There have been four major factor rotations so far this year. The first one started with the market crash, when momentum broke through. The second one followed at the end of March, as markets troughed, leading to a rally in cyclical stocks and small caps. The third one gained traction by mid-May, in market euphoria, with a surge in value vs. growth out of momentum. The last one to date occurred during the June market correction, largely reversing the third rotation.
Factor volatility peaked in May, reflecting the declining amplitude of rotations. Meanwhile L/S Neutral strategies have deeply reshuffled their allocations, out of value, quality and defensive stocks, into smaller caps and growth factors. These changes, along with a broadening sector leadership, a deeper focus on stock fundamentals (especially in the small- and mid-cap segments), and improving shorting conditions, all helped generate positive alpha. A wider differentiation across neutral managers is also a good sign, consistent with the ongoing normalization of stock correlation and dispersion.

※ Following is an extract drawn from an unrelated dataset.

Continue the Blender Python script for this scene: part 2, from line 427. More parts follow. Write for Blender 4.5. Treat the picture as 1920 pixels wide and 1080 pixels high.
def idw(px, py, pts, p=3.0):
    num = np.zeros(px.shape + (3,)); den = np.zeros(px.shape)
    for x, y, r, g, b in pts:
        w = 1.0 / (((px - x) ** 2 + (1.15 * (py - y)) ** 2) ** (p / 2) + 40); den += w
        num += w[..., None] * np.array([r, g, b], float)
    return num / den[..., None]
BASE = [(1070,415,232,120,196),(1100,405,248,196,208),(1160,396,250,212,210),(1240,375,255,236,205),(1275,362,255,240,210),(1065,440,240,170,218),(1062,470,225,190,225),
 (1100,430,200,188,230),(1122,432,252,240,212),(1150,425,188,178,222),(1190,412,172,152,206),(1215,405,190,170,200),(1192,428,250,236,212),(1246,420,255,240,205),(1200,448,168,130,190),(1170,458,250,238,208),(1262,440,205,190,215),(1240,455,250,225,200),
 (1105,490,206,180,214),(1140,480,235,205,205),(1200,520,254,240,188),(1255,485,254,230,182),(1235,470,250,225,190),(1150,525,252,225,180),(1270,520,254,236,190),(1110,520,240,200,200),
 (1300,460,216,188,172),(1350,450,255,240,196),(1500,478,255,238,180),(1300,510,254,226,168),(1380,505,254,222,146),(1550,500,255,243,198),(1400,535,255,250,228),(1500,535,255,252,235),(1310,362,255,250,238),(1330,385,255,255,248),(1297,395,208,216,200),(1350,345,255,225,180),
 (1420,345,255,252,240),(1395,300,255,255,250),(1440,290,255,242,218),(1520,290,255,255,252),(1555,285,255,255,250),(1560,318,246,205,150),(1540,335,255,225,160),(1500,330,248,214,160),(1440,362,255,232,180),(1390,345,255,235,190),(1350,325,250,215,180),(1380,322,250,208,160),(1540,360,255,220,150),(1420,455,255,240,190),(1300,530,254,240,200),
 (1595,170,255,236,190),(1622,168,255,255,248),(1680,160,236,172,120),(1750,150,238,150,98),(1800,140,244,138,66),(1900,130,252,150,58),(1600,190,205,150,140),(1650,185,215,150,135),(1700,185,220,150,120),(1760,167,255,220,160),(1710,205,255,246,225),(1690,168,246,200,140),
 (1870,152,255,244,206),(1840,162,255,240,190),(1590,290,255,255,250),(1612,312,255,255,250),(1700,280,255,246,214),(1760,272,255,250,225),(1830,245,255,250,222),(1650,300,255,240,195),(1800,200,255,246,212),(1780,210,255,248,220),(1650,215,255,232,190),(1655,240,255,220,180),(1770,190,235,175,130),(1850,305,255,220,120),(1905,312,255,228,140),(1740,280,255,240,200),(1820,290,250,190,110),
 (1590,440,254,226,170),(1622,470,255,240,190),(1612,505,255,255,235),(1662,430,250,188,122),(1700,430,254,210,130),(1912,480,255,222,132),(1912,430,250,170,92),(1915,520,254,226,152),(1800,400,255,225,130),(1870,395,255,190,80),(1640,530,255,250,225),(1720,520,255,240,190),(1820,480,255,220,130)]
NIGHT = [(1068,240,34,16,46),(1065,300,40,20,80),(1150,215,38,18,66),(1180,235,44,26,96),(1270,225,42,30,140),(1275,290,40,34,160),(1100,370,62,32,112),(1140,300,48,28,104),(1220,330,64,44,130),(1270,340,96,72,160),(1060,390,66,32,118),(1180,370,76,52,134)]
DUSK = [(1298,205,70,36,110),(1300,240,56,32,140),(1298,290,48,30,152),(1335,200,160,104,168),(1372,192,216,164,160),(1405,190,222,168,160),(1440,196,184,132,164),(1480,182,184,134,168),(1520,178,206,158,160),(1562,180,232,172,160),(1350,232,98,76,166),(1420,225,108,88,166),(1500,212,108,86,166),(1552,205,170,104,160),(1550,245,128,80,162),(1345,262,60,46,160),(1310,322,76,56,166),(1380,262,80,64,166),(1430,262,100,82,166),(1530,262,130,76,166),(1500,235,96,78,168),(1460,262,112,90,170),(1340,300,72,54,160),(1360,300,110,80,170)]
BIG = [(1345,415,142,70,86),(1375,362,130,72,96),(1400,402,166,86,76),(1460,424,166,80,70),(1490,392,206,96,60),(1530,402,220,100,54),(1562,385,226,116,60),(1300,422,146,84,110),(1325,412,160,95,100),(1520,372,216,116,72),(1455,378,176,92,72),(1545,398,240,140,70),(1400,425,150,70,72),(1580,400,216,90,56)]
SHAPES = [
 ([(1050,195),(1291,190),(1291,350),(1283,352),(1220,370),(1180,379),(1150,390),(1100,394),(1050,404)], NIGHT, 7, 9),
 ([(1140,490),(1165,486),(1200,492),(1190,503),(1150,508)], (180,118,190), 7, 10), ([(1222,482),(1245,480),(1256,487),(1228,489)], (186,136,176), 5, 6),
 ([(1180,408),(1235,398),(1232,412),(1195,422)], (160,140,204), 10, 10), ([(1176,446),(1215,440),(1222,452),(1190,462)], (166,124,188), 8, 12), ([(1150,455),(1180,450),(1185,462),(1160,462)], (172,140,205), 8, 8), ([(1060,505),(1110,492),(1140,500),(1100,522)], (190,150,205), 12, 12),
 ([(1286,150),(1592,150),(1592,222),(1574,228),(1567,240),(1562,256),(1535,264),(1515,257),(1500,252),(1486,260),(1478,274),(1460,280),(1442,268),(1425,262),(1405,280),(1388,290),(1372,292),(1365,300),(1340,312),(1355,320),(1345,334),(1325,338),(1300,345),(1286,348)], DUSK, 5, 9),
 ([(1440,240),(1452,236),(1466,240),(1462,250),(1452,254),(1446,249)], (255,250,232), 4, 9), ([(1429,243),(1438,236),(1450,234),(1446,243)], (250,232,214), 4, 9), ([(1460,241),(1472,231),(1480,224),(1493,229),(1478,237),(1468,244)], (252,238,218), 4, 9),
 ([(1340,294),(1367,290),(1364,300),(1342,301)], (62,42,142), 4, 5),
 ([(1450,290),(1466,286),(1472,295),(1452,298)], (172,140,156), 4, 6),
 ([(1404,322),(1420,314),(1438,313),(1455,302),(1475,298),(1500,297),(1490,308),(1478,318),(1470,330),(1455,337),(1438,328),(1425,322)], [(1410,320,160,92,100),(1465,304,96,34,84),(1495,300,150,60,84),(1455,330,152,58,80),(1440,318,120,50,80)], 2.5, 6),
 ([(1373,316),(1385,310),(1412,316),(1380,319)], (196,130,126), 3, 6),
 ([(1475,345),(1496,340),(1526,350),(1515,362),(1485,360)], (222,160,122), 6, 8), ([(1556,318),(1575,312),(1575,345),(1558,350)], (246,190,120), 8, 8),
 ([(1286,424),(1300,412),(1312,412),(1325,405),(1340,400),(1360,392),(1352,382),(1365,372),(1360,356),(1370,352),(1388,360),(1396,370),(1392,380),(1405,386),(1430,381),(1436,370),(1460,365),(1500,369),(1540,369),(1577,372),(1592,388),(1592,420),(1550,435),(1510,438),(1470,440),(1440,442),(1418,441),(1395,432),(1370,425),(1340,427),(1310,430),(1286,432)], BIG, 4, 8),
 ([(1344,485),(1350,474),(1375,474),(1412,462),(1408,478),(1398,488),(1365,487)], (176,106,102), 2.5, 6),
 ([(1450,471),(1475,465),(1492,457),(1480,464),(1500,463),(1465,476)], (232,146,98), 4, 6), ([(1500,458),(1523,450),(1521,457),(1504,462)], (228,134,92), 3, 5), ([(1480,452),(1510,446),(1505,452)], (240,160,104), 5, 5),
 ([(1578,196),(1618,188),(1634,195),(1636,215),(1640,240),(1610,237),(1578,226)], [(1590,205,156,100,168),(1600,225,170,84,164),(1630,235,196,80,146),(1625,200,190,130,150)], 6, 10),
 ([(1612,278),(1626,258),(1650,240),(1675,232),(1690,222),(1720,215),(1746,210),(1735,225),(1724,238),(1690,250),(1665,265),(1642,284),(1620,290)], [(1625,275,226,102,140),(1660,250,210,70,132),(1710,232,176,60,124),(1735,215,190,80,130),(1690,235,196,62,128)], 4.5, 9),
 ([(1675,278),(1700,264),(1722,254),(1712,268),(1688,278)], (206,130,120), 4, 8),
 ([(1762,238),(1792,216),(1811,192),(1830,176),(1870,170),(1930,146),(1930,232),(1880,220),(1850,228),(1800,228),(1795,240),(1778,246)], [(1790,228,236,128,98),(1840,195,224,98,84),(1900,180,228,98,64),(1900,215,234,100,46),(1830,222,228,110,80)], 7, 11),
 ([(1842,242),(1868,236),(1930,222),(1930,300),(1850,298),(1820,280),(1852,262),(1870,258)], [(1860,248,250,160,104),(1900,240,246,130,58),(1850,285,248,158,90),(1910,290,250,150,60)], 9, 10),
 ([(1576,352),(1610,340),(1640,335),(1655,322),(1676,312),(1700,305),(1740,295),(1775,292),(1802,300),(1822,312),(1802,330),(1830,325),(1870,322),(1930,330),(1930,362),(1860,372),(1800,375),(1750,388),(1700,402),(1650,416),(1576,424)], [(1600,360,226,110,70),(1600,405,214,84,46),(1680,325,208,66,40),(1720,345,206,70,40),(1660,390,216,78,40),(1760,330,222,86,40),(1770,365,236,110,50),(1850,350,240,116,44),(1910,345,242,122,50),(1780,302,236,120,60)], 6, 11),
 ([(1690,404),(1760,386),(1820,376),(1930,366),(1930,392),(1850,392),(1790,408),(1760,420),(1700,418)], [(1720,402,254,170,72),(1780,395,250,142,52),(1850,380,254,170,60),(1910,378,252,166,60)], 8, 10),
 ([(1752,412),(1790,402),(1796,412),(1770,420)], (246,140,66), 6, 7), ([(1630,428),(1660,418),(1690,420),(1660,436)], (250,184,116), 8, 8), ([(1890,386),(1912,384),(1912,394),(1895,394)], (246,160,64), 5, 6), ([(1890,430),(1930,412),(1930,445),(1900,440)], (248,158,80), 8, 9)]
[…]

Another major value vs. growth catch-up, which could hurt neutral strategies, is unlikely at this stage in our view. Value stocks usually benefit from ample liquidity and an economic recovery. Their valuation discount to growth stocks also stands at record. Yet, the macro inflection is not decisive enough and significant wildcards are holding investors back. Moreover, the value/growth P/E discount is not at odds with their relative fundamentals. A more favorable backdrop for heavy weighted banks and oil prices stabilization would be a prerequisite (see the deep changes in factor constituents since last year p2). All in all, conditions may not be gathered yet for a sustainable rotation towards value. The environment is improving for Neutral strategies, but the fast changing trading conditions keep us in wait-and-see – for now.